Posted by: amy at December 6, 2011 10:43 AM
I haven't seen Shame yet, but your description of the way the movie depicts NY is exactly how I feel about it. Any of the charm and glitter that people see has really never been there when I have visited. I associate summers with the smell of rotting garbage everywhere and being physically unable to see the horizon line. I get a pervasive sense of being in a "pit," small and easily disappearable.
Posted by: Colin at December 7, 2011 12:43 PM
But New York is a concrete jungle where dreams are made of! It's famous for movie stars and where the streets are mean, except that Vancouver is where the sets and the crime really are.

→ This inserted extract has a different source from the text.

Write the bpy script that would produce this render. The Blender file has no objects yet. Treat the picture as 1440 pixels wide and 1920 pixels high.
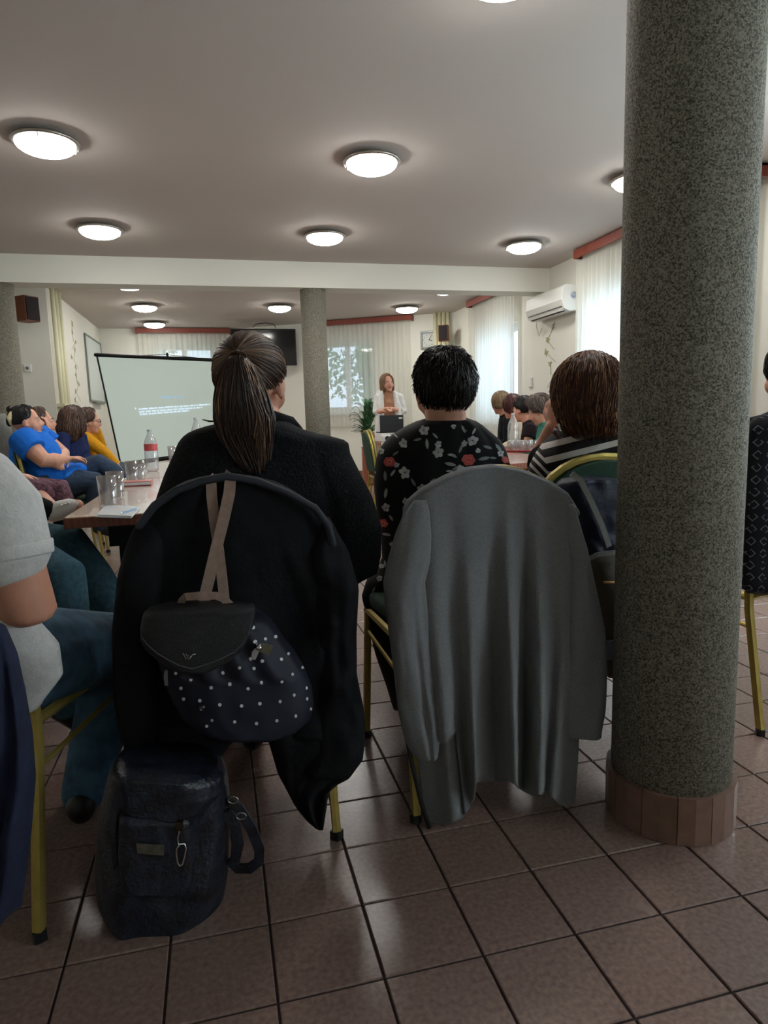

Penelope Cruz wore butt pants in Volver! Next thing you'll be telling me Marilyn Monroe dyed her hair.
Posted by: T-Rock at December 7, 2011 5:25 PM
Well, next time you find yourself in New York, Colin, you might try taking a walk in Central Park, riding the Staten Island ferry, or humping a total stranger next to the West Side Highway. Just like the locals do!
You're right about the summertime garbage smelliness. By August, the odor is usually mixed with fetid urine. Definitely the grossest time to be here.
Posted by: amy at December 7, 2011 11:52 PM
The one really fond memory I have of NY is visiting Washington Park (I think) for the farmers market and buying some grapes that I have never had before. Seriously, the grapes were the best I have ever had.
And conversely, the way I summarize the smell of NY in the summer: "Rotten bananas and sex."
Posted by: Colin at December 8, 2011 10:59 AM
The Tmes review, in the section on whether you should bring children or not, points out that its NC-17, and that children will have to go elsewhere to learn that sex can sometimes be fun.
Also, did you see that Almodovar movie about skin? Because I really don't want to and I'm looking to you to confirm that prejudice.